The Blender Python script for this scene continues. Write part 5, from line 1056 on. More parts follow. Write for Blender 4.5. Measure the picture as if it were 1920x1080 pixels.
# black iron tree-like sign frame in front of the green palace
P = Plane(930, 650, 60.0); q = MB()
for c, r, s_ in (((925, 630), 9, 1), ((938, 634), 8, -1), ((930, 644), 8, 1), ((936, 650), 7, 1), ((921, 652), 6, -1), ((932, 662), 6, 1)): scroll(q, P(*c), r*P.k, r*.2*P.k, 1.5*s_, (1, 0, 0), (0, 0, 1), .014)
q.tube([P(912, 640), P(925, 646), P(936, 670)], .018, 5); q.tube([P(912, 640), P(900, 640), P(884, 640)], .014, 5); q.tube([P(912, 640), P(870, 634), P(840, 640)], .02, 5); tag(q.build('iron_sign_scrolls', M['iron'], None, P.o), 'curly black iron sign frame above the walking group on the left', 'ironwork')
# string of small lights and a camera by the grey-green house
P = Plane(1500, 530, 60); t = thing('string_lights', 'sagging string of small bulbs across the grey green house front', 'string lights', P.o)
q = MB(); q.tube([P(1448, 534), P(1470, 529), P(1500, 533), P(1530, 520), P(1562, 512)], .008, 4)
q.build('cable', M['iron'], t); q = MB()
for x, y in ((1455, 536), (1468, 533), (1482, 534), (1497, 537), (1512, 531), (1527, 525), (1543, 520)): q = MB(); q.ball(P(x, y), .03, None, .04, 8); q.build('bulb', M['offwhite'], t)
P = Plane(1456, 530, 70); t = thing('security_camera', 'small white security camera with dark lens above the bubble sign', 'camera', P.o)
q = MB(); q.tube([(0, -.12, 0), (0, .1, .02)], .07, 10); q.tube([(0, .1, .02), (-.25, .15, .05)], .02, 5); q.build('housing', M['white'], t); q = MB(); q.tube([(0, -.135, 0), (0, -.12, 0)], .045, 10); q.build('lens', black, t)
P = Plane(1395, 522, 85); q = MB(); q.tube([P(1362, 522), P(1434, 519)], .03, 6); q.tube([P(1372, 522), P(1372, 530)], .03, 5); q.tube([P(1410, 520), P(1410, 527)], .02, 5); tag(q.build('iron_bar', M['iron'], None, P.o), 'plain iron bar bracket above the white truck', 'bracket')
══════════
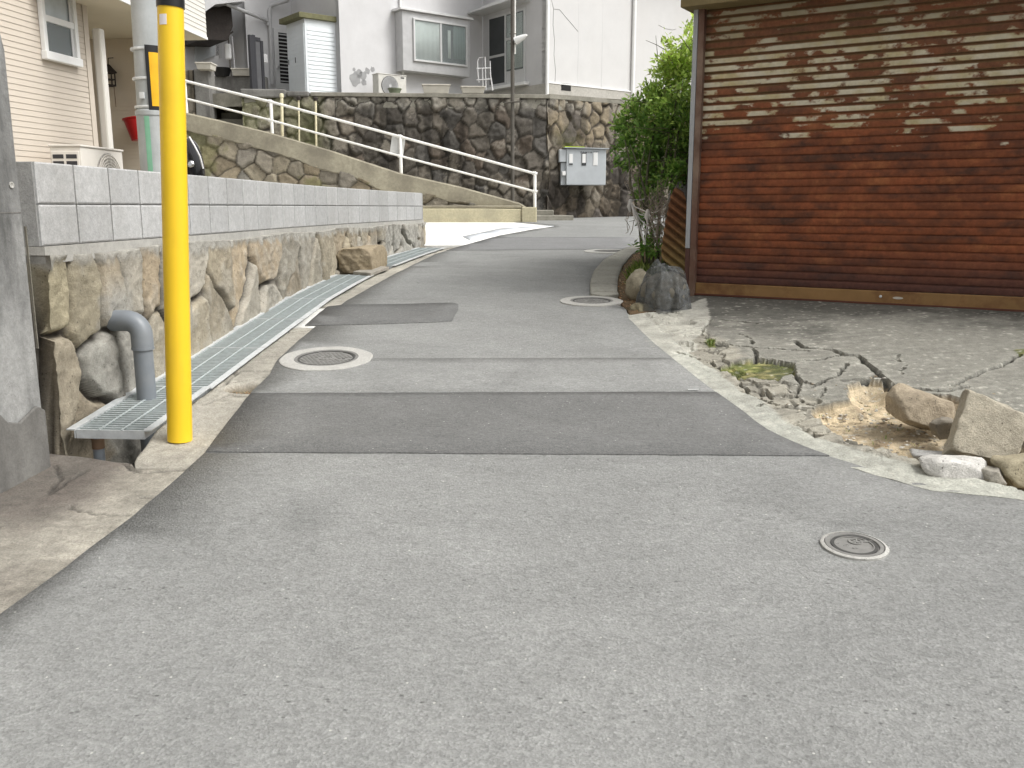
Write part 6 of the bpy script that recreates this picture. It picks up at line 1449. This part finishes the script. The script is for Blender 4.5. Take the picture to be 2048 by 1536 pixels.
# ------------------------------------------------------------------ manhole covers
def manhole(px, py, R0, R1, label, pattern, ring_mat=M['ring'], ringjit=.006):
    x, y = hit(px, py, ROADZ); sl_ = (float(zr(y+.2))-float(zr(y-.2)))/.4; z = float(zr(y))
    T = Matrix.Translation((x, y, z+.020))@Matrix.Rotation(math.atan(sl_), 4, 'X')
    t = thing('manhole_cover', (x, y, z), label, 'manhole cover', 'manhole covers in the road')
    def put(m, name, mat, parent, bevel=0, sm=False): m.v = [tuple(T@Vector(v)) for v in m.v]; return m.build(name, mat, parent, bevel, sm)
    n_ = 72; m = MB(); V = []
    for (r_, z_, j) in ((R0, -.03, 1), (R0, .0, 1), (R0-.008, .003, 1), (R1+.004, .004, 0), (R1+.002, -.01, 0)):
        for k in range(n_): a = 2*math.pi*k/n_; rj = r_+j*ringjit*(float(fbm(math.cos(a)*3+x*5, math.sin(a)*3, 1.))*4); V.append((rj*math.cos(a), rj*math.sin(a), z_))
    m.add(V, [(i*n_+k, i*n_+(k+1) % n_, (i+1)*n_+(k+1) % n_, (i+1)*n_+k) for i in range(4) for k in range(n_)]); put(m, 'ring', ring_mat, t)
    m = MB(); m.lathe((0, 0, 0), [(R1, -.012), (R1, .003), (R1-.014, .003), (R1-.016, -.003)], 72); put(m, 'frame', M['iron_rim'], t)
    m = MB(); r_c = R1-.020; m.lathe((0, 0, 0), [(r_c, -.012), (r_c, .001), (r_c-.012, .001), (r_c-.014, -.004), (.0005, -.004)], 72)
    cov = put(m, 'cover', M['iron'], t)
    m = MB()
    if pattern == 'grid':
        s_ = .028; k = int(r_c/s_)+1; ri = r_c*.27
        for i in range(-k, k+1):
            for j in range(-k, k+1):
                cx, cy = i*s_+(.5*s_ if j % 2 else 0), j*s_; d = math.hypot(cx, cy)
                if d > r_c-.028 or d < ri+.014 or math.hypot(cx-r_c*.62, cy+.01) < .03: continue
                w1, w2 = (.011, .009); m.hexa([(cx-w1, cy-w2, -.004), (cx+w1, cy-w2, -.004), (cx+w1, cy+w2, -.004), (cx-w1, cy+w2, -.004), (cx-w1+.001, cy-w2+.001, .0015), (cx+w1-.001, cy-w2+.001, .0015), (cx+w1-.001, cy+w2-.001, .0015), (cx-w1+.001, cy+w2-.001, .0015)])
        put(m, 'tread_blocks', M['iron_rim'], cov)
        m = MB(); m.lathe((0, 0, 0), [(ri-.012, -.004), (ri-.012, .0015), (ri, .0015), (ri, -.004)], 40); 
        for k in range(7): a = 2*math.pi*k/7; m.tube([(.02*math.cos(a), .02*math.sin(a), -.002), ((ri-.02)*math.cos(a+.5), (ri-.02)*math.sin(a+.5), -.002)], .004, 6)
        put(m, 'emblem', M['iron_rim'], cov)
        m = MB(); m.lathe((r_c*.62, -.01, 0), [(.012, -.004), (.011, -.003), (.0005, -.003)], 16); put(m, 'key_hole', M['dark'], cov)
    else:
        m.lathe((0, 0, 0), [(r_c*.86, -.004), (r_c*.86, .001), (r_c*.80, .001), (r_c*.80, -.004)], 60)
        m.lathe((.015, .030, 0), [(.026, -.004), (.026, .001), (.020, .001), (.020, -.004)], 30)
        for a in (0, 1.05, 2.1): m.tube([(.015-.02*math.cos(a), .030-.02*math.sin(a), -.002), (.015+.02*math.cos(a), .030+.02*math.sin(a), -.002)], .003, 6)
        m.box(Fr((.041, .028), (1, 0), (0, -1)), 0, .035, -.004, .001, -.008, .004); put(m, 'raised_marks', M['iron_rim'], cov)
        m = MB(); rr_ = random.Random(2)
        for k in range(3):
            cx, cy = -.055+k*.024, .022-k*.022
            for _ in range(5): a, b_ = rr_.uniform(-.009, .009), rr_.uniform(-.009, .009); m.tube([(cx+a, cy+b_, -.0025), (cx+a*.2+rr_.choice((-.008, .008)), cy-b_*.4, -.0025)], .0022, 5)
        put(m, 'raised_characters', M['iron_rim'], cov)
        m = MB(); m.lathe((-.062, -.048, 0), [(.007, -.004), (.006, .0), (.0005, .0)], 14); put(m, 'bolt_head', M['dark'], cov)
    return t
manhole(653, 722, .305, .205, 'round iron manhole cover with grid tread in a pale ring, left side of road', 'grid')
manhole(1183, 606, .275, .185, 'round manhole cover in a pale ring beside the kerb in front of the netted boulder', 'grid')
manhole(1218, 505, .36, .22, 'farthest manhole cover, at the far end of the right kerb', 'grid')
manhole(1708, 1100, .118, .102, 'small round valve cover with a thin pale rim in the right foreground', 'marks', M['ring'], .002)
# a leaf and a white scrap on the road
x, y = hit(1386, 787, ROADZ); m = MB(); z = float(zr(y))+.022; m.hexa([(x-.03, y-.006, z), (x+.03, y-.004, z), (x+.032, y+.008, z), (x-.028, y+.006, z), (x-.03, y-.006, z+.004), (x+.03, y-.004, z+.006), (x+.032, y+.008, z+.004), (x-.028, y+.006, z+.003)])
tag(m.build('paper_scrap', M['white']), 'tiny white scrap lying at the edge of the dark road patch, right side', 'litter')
══════════
**INSTRUCTIONS FOR THE TASK**
Select and copy each line from the data that includes the word "Blender".

**SOLUTION FOR THIS PROBLEM**
The Blender Python script for this scene continues. Write part 5, from line 1056 on. More parts follow. Write for Blender 4.5. Measure the picture as if it were 1920x1080 pixels.
Write part 6 of the bpy script that recreates this picture. It picks up at line 1449. This part finishes the script. The script is for Blender 4.5. Take the picture to be 2048 by 1536 pixels.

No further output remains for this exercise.